Put the denominator on a common denominator:

`=(1/sinbeta - sin^2beta/sinbeta)/(1/sinbeta)`

Rearrange the pythagorean identity `cos^2theta + sin^2theta = 1`, solving for `cos^2theta`:

`cos^2theta = 1 - sin^2theta`

`=(cos^2beta/sinbeta)/(1/sinbeta)`

`=cos^2beta/sinbeta xx sin beta/1`

`=cos^2beta`

c) Simplify: `sinx/cosx + cosx/(1 + sinx)`:

Once again, put on a common denominator:

`=(sinx(1 + sinx))/(cosx(1 + sinx)) + (cosx(cosx))/(cosx(1 + sinx))`

Multiply out:

`=(sinx + sin^2x + cos^2x)/(cosx(1 + sinx))`

Applying the pythagorean identity `cos^2x + sin^2x = 1`:

`=(sinx + 1)/(cosx(1 + sinx))`

Cancelling out the `sinx + 1` since it appears both in the numerator and in the denominator.

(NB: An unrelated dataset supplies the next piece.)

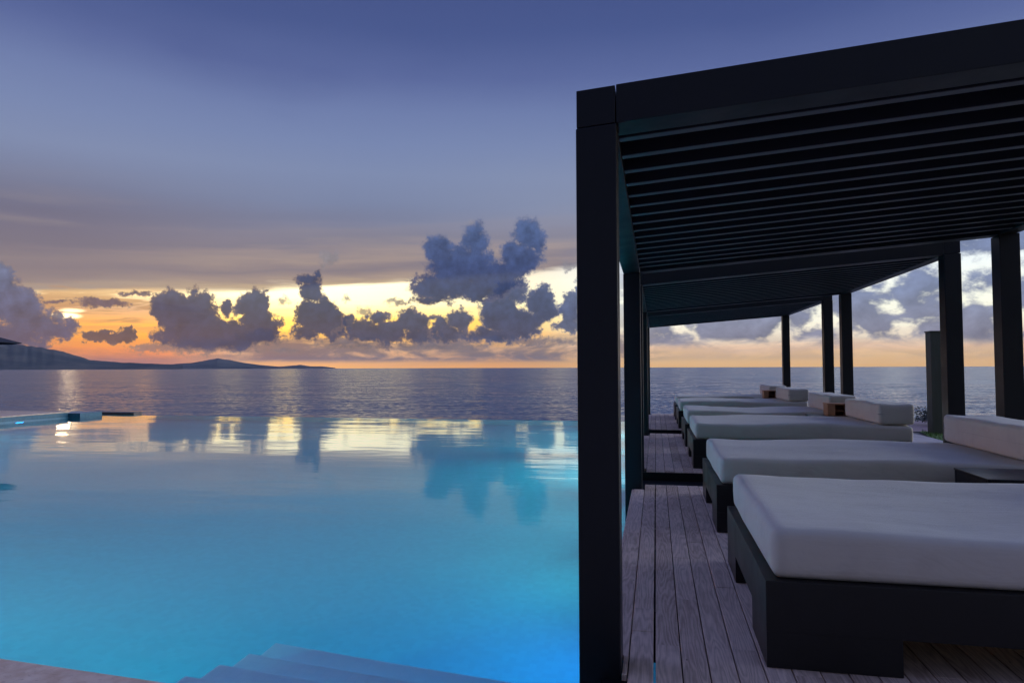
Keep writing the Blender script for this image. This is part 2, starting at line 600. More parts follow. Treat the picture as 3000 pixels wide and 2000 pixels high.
def lobes(lst):
    acc = None
    for (x, y, rx, ry) in lst:
        a, e = px(x, y)
        ax, ex = px(x + 20, y)
        ay, ey = px(x, y - 20)
        kx, ky = (ax - a) / 20 * rx, (ey - e) / 20 * ry
        q = g.v('MULTIPLY_ADD', PW, (1 / kx, 1 / ky, 0), (-a / kx, -e / ky, 0))
        f = g.sub(1.0, g.v('LENGTH', q))
        f = g.mul(f, min(kx, ky) ** 0.6)
        acc = f if acc is None else g.m('SMOOTH_MAX', acc, f, 0.12)
    return acc


def cloud(sky, lst, top, core, base, y0, y1, soft=0.34, thr=-0.12, opac=0.97, amp=1.45, relief=-1.0):
    """base -> core -> top colour by height between print rows y1 (low) and y0 (high)"""
    f = g.add(g.add(lobes(lst), g.mul(g.sub(puff, 0.5), amp)), g.mul(g.sub(0.42, bil), 0.8))
    f = g.add(f, g.mul(g.sub(tiny, 0.5), 0.5))
    den = g.ss(f, thr, thr + soft)
    e0, e1 = px(1176, y0)[1], px(1176, y1)[1]
    hh = g.lr(el, e1, e0)
    c = g.ramp(hh, [(0.0, base), (0.45, core), (1.0, top)])
    rel = g.add(g.sub(puffS, puff), g.mul(g.sub(bil, bilS), 0.8))
    c = g.v('SCALE', c, scale=g.m('MAXIMUM', g.mad(rel, relief, 1.0), 0.62))
    c = g.v('MULTIPLY', c, (0.80, 0.93, 0.98))
    # thin margins let the glow through
    thin = g.ss(f, thr + soft * 1.5, thr + soft * 0.3)
    c = g.mix(g.mul(thin, 0.42), c, rim)
    return g.mix(g.mul(den, opac), sky, c)


# (rim colour: warm light through thin cloud, strongest round the sun)
# thin torn scraps behind
sky = cloud(sky, [(755, 592, 26, 20), (650, 690, 16, 12), (905, 692, 38, 9), (1085, 515, 16, 12), (1310, 612, 24, 10), (800, 690, 12, 12), (830, 715, 20, 14), (740, 612, 14, 10)],
            lin('#a49494'), lin('#8b7f85'), lin('#6d6670'), 520, 720, 0.5, 0.03, 0.75)
sky = cloud(sky, [(240, 697, 56, 9), (312, 676, 44, 5), (140, 691, 55, 4), (215, 690, 30, 6)],
            lin('#6f5f70'), lin('#5b5268'), lin('#665468'), 670, 705, 0.25, -0.02, 0.92, 0.35)
# low dull cloud beneath the big ones
sky = cloud(sky, [(360, 800, 60, 14), (470, 797, 130, 20), (600, 780, 60, 26), (820, 790, 110, 14), (1000, 795, 120, 10), (1200, 782, 110, 12), (650, 805, 90, 8)],
            lin('#6f626c'), lin('#7f6c6c'), lin('#8f7468'), 765, 815, 0.45, 0.0, 0.8)
# pale tower at the left edge
sky = cloud(sky, [(0, 660, 52, 62), (-60, 690, 90, 90), (40, 705, 56, 46), (75, 742, 70, 36), (130, 762, 44, 24), (20, 770, 120, 34), (165, 745, 14, 14)],
            lin('#7c7f98'), lin('#5a6082'), lin('#3b456a'), 600, 790, 0.34)
sky = cloud(sky, [(235, 773, 34, 9), (290, 768, 26, 13), (262, 772, 14, 12), (215, 775, 18, 7)],
            lin('#6e5558'), lin('#4f4252'), lin('#5c4446'), 750, 785, 0.2)
# the dark pair
sky = cloud(sky, [(398, 712, 50, 44), (455, 725, 46, 60), (465, 690, 26, 24), (500, 768, 140, 36), (582, 710, 36, 44), (605, 755, 44, 40), (522, 706, 14, 16), (425, 768, 60, 28), (590, 684, 26, 20)],
            lin('#4b5270'), lin('#333b5c'), lin('#2f3656'), 665, 800, 0.32)
sky = cloud(sky, [(708, 642, 24, 14), (730, 632, 8, 12), (712, 672, 22, 28), (732, 728, 52, 44), (705, 765, 32, 18), (768, 745, 34, 34)],
            lin('#464d6c'), lin('#343c5e'), lin('#3a3e58'), 625, 785, 0.32)
sky = cloud(sky, [(832, 757, 54, 26), (882, 765, 64, 26), (945, 742, 44, 28), (962, 768, 42, 20), (800, 738, 16, 18), (870, 730, 20, 14)],
            lin('#4c506c'), lin('#3e425e'), lin('#4c4a5c'), 715, 795, 0.34)
sky = cloud(sky, [(1056, 735, 28, 24), (1032, 765, 44, 20), (1010, 745, 20, 20)],
            lin('#545872'), lin('#464864'), lin('#545060'), 708, 790, 0.34)
sky = cloud(sky, [(1150, 718, 48, 46), (1192, 742, 58, 38), (1242, 692, 36, 36), (1130, 770, 64, 18), (1180, 672, 36, 26), (1255, 715, 26, 26)],
            lin('#4e587e'), lin('#3c4568'), lin('#434660'), 650, 790, 0.38)
sky = cloud(sky, [(1312, 715, 26, 46), (1350, 690, 30, 70), (1300, 745, 30, 16)],
            lin('#6d7594'), lin('#545c80'), lin('#5c6078'), 660, 760, 0.35)
# the large floating one
sky = cloud(sky, [(1092, 552, 32, 40), (1062, 612, 84, 52), (1006, 572, 36, 36), (1214, 540, 34, 40), (1195, 598, 50, 46), (1130, 638, 80, 46), (1010, 660, 66, 34), (1100, 662, 70, 28), (984, 690, 58, 10), (1235, 560, 20, 30)],
            lin('#5a6892'), lin('#3f4c78'), lin('#2e385a'), 505, 705, 0.42)

# broken cloud deck to the right (seen between the posts), and dusk cloud all round
q2 = g.comb(az, g.mul(el, 1.5), 31)
cd = g.add(g.noise(g.v('SCALE', q2, scale=0.40), 1.0, 5, 0.56, 0.2), g.mul(g.ss(el, 18, 7), 0.02))
cdS = g.noise(g.v('SCALE', g.v('ADD', q2, (-0.5, 0.8, 0)), scale=0.40), 1.0, 5, 0.56, 0.2)
maskR = g.mul(g.mul(g.ss(az, -7, 1), g.ss(g.add(el, g.mul(g.sub(bank, 0.5), 2.2)), 1.5, 2.3)), g.mul(g.ss(el, 19, 14), g.ss(az, 56, 46)))
denR = g.mul(g.ss(cd, g.lr(az, 0, 20, 0.33, 0.375), g.lr(az, 0, 20, 0.485, 0.545)), maskR)
cR = g.ramp(g.m('DIVIDE', el, 14.0), [(0.0, lin('#a8988f')), (0.16, lin('#858599')), (0.4, lin('#7480a2')), (1.0, lin('#6c7eaa'))])
cR = g.v('SCALE', cR, scale=g.m('MAXIMUM', g.mad(g.sub(cdS, cd), -1.5, 1.0), 0.6))
sky = g.mix(g.mul(denR, 0.95), sky, cR)

# unseen sky dimmed behind the viewer, boosted overhead and sideways to light the deck
back = g.mul(g.ss(dy, 0.25, -0.35), 0.9)
backC = g.ramp(g.m('DIVIDE', el, 60.0), [(0.0, lin('#30323f')), (0.4, lin('#383e58')), (1.0, lin('#4c5680'))])
dotF = g.v('DOT_PRODUCT', d, (-0.206, 0.978, 0.04))
side = g.mul(g.ss(dotF, 0.70, 0.30), g.mul(g.ss(dy, -0.45, 0.10, 0.1, 1.0), g.ss(el, 65, 40, 0.25, 1.0)))
gain = g.mad(side, GAIN - 1.0, 1.0)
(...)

`=cancel(sinx + 1)/(cosx(cancel(sinx + 1))`

`=1/cosx`

Applying the reciprocal identity `1/costheta = sectheta`

`=secx`

Finally, on a last note, I know that here in Canada, British Columbia more specifically, these identities are given on a formula sheet, but I don't know what it's like elsewhere. In any event, many students, me included, memorize these identities because they're that important to mathematics. I would highly recommend memorization.

Practice exercises:

Simplify the following expressions:

a) `cosalpha + tan alphasinalpha`

b) `cscx/sinx - cotx/tanx`

c) `sin^4theta - cos^4theta`

d) `(tan beta + cot beta)/csc^2beta`

Hopefully this helps, and good luck!